[Scene modeling code data]
— BEGIN —

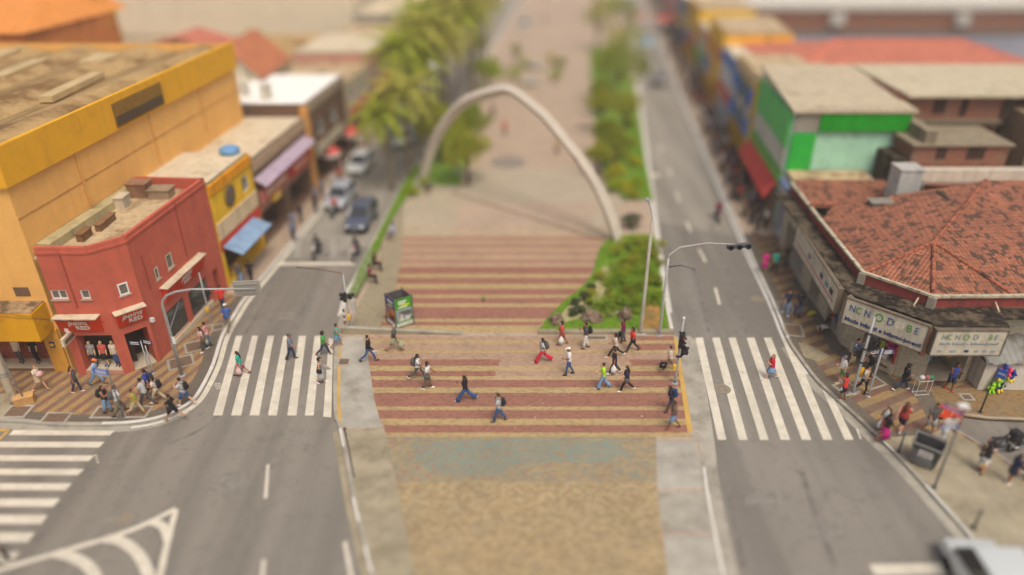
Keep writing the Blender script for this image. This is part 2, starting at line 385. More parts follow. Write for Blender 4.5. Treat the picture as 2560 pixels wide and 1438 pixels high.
STRL = stripe_mat('oblique_banded_pavers', angL, .66, .46, srgb(132, 92, 74), srgb(164, 134, 84))
a0, a1 = Vector(G2(2037, 915, KZ)), Vector(G2(2100, 900, KZ)); angR = math.atan2((a1 - a0).y, (a1 - a0).x)
STRR = stripe_mat('banded_corner_pavers', angR + .12, .9, .5, srgb(116, 80, 66), srgb(154, 126, 78))
PAVDK = paver_mat('dark_grey_pavers', [srgb(84, 78, 68), srgb(100, 92, 80)], bw=.1, bh=.1)
PAVBR = paver_mat('brown_pavers', [srgb(116, 90, 54), srgb(140, 112, 70)], dirt_at=.5)

lk_in = offs(LK, .1)
g = MB(); g.prism([(x, y) for x, y in lk_in] + [(-75, 330), (-75, 25)], -.02, KZ)
structure(g.build('left_pavement', STRL))
kerb('left_kerb', LK, 1, .2, .155, KERB)
g = MB(); strip(g, offs(LK, .21)[:60], 0, .55, KZ + .004)
structure(g.build('left_pavement_border', PAVDK))
g = MB(); strip(g, LK[28:], -.3, -.02, .004); 
structure(g.build('left_edge_line', WHITEP))
g = MB(); i0 = 17; strip(g, LK[i0:], .0, .19, .159); strip(g, LK[i0 + 3:29], -.22, -.06, .0045)
structure(g.build('left_kerb_whitewash', KERBW))
g = MB(); strip(g, LK[:30], -.42, -.005, .003)
structure(g.build('left_gutter', CONC))
g = MB(); g.sheet(W2([(-900, 1040), (-60, 1044), (30, 1048), (80, 1010), (10, 985), (-900, 985)], KZ), KZ + .006)
structure(g.build('pavement_concrete_patch', CONCD))

# ---- the plaza
pl_in, pr_in = offs(PL, -.1), offs(PR_, .1)
g = MB(); g.prism([(x, y) for x, y in pl_in] + [(x, y) for x, y in reversed(pr_in)], -.02, KZ)
structure(g.build('plaza', PAVFAR))
kerb('plaza_left_kerb', PL, -1, .18, .152, KERB)
kerb('plaza_right_kerb', PR_, 1, .18, .152, KERB)
g = MB(); strip(g, PL[18:], -.17, 0, .157); strip(g, PL[18:], .0, .2, .004)
for i0, i1 in ((1, 2), (3, 4), (5, 6), (8, 9)): strip(g, PL[i0:i1 + 1], -.12, 0, .157)
structure(g.build('plaza_left_kerb_whitewash', KERBW))
g = MB(); strip(g, PR_[18:], 0, .17, .157); strip(g, PR_[0:8], .0, .12, .157); strip(g, PR_[19:], -.2, 0, .004)
structure(g.build('plaza_right_kerb_whitewash', KERBW))
g = MB(); strip(g, PR_[0:17], -.55, -.005, .003)
structure(g.build('plaza_right_gutter', KERB))
g = MB(); strip(g, PL[0:10], .005, .3, .003)
structure(g.build('plaza_left_gutter', CONCD))

def lerp_edge(edge, v):
    for (u0, v0), (u1, v1) in zip(edge, edge[1:]):
        if min(v0, v1) <= v <= max(v0, v1): return u0 + (u1 - u0) * (v - v0) / ((v1 - v0) or 1)
    return edge[0][0] if abs(v - edge[0][1]) < abs(v - edge[-1][1]) else edge[-1][0]
LE = [(1045, 300), (1030, 420), (1008, 505), (1005, 640), (985, 735), (945, 830), (908, 841), (922, 906), (936, 1000), (950, 1050), (966, 1092), (985, 1180), (1010, 1300), (1040, 1438), (1090, 1640)]
RE = [(1580, 300), (1570, 420), (1560, 505), (1505, 612), (1487, 660), (1470, 705), (1420, 750), (1352, 812), (1348, 836), (1686, 839), (1700, 940), (1722, 1085), (1640, 1093), (1642, 1225), (1668, 1438), (1700, 1640)]
def band_quad(mb, va, vb, ua0, ua1, ub0, ub1, mi, z=KZ + .004):
    mb.add([(*G2(ub0, vb, KZ), z), (*G2(ub1, vb, KZ), z), (*G2(ua1, va, KZ), z), (*G2(ua0, va, KZ), z)], [(0, 1, 2, 3)], mi)
PM = [PAVRED, PAVOCH, PAVWORN, PAVWORN2, PAVTAN, PAVMOS, PAVSAND, PAVTEAL, PAVFAR, PAVMID]
g = MB()
rows = [(1063, 1082, 0), (1046.9, 1063, 1), (1025.7, 1046.9, 0), (1016.6, 1025.7, 1), (982.3, 1016.6, 0), (969.2, 982.3, 1), (950, 969.2, 0), (941, 950, 1), (927.9, 941, 0), (914.8, 927.9, 1), (898.6, 914.8, 0), (882.5, 898.6, 2), (875.5, 882.5, 1), (859.3, 875.5, 2), (851.3, 859.3, 1), (840.5, 851.3, 0),
        (814, 832, 1), (805, 814, 0), (797, 805, 1), (768, 797, 0), (759, 768, 1), (745, 759, 0), (737.5, 745, 1), (722, 737.5, 0), (710, 722, 1), (695, 710, 0), (685, 695, 1), (667, 685, 0), (661, 667, 1), (646, 661, 0), (640, 646, 1), (628, 640, 0), (622, 628, 1), (608, 622, 0), (603, 608, 1), (592, 603, 0), (587, 592, 1), (575, 587, 0), (570, 575, 1), (505, 570, 0), (420, 505, 4)]
for va, vb, k in rows:
    cuts = [va] + sorted(v for _, v in LE + RE if va < v < vb) + [vb]
    for p, q in zip(cuts, cuts[1:]):
        l0, l1, r0, r1 = lerp_edge(LE, p), lerp_edge(LE, q), lerp_edge(RE, p + .01), lerp_edge(RE, q - .01)
        if k < 3 and 882 < p and q <= 975 and k in (0, 1):     # the faded patch in the middle of the crossing
            x0, x1 = 1250 - (p - 900) * .4, 1572 + 6 * math.sin(p)
            if p >= 969: x0 = 1270; x1 = 1560
            if q <= 950 or (p >= 950 and k == 0 and False):
                band_quad(g, p, q, l0, x0, l1, x0, k); band_quad(g, p, q, x0, x1, x0, x1, 2 if k == 0 else 3); band_quad(g, p, q, x1, r0, x1, r1, k); continue
        if 839 < p < 882 and k in (2, 0):
            band_quad(g, p, q, l0, 1590, l1, 1590, 2); band_quad(g, p, q, 1590, r0, 1590, r1, 0); continue
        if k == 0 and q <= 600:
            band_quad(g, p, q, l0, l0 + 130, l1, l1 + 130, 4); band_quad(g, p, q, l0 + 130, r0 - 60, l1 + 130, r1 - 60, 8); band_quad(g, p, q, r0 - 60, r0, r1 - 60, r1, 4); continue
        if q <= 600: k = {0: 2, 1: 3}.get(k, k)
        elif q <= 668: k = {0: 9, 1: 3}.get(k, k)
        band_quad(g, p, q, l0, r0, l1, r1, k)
band_quad(g, 1082, 1092.5, 960, 1724, 968, 1728, 1)
for va, vb, k in ((1092.5, 1205, 5), (1205, 1640, 6)):
    cuts = [va] + sorted(v for _, v in LE + RE if va < v < vb) + [vb]
    for p, q in zip(cuts, cuts[1:]): band_quad(g, p, q, lerp_edge(LE, p), lerp_edge(RE, p + .01), lerp_edge(LE, q), lerp_edge(RE, q - .01), k)
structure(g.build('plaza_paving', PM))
g = MB(); g.sheet(W2([(1030, 1112), (1170, 1099), (1400, 1097), (1540, 1106), (1575, 1135), (1500, 1160), (1380, 1154), (1290, 1166), (1235, 1188), (1080, 1184), (1040, 1150)], KZ), KZ + .008)
structure(g.build('faded_teal_paving', PAVTEAL))
g = MB()
g.sheet(W2([(850, 842), (908, 842), (922, 906), (936, 1000), (950, 1050), (960, 1066), (868, 1072), (850, 1058)], KZ), KZ + .006, 0)
g.sheet(W2([(862, 1077), (960, 1068), (968, 1100), (985, 1180), (1010, 1300), (1040, 1438), (1090, 1640), (990, 1640), (935, 1438), (890, 1250)], KZ), KZ + .006, 1)
g.sheet(W2([(1641, 1101), (1741, 1101), (1762, 1222), (1644, 1224)], KZ), KZ + .006, 0)
g.sheet(W2([(1644, 1229), (1763, 1228), (1790, 1330), (1658, 1332)], KZ), KZ + .006, 2)
g.sheet(W2([(1659, 1337), (1791, 1335), (1812, 1438), (1846, 1620), (1696, 1620), (1670, 1438)], KZ), KZ + .006, 0)
g.sheet(W2([(1728, 1072), (1752, 1098), (1740, 1098), (1722, 1086)], KZ), KZ + .006, 0)
structure(g.build('plaza_concrete_slabs', [CONCP, CONCD, CONC]))
g = MB(); g.sheet(W2([(1692, 842), (1714, 852), (1735, 960), (1754, 1094), (1732, 1068), (1712, 960)], KZ), KZ + .006, 0)
g.sheet(W2([(838, 862), (846, 864), (842, 1000), (846, 1050), (838, 1030)], KZ), KZ + .006, 0)
structure(g.build('crossing_ramp_strips', KERB))
g = MB(); g.sheet(W2([(1684, 841), (1692, 841), (1712, 960), (1731, 1081), (1719, 1083), (1701, 960)], KZ), KZ + .01)
g.sheet(W2([(846, 868), (852, 868), (850, 1000), (855, 1058), (845, 1058), (842, 1000)], KZ), KZ + .01)
structure(g.build('orange_crossing_lines', ORANGEP))
g = MB()
g.sheet(W2([(876, 835), (945, 832), (985, 735), (1005, 640), (1008, 520), (990, 535), (932, 690), (893, 770)], KZ), KZ + .004)
structure(g.build('plaza_side_paving', PAVGREY))
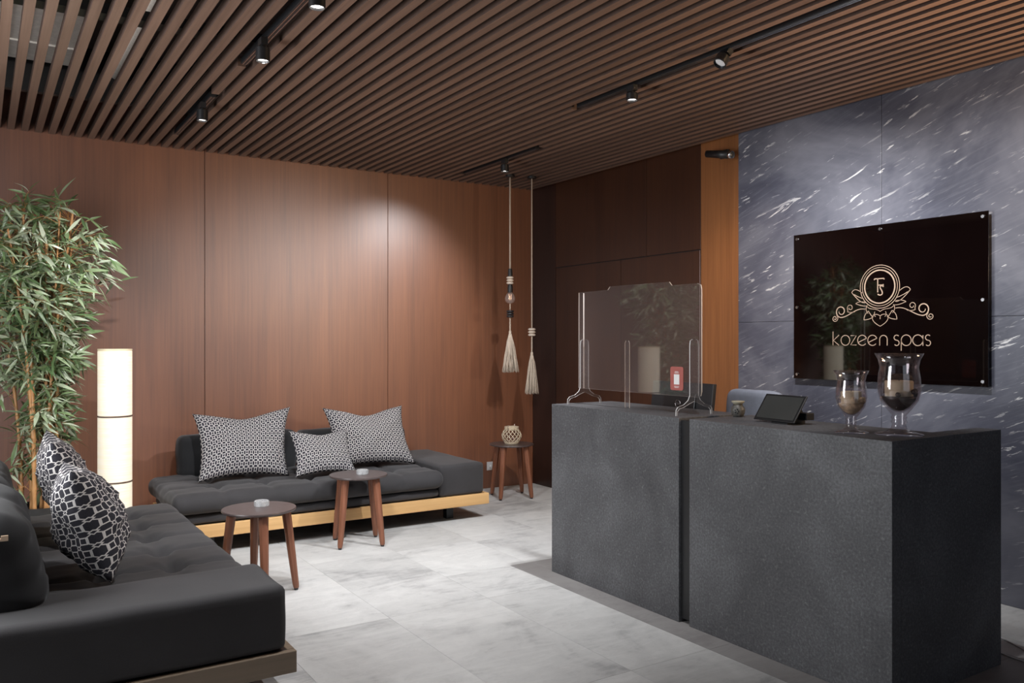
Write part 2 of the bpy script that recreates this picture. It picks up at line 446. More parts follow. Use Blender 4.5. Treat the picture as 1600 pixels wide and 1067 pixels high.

— END —

What you need to do =>
Above is a listing; print exactly its lines from the one with "band_quad(g, p, q, l0, r0, l1, r1, k)" through the one with "lerp_edge(RE, q - .01), k)", and no other lines.

Answer to the problem =>
        band_quad(g, p, q, l0, r0, l1, r1, k)
band_quad(g, 1082, 1092.5, 960, 1724, 968, 1728, 1)
for va, vb, k in ((1092.5, 1205, 5), (1205, 1640, 6)):
    cuts = [va] + sorted(v for _, v in LE + RE if va < v < vb) + [vb]
    for p, q in zip(cuts, cuts[1:]): band_quad(g, p, q, lerp_edge(LE, p), lerp_edge(RE, p + .01), lerp_edge(LE, q), lerp_edge(RE, q - .01), k)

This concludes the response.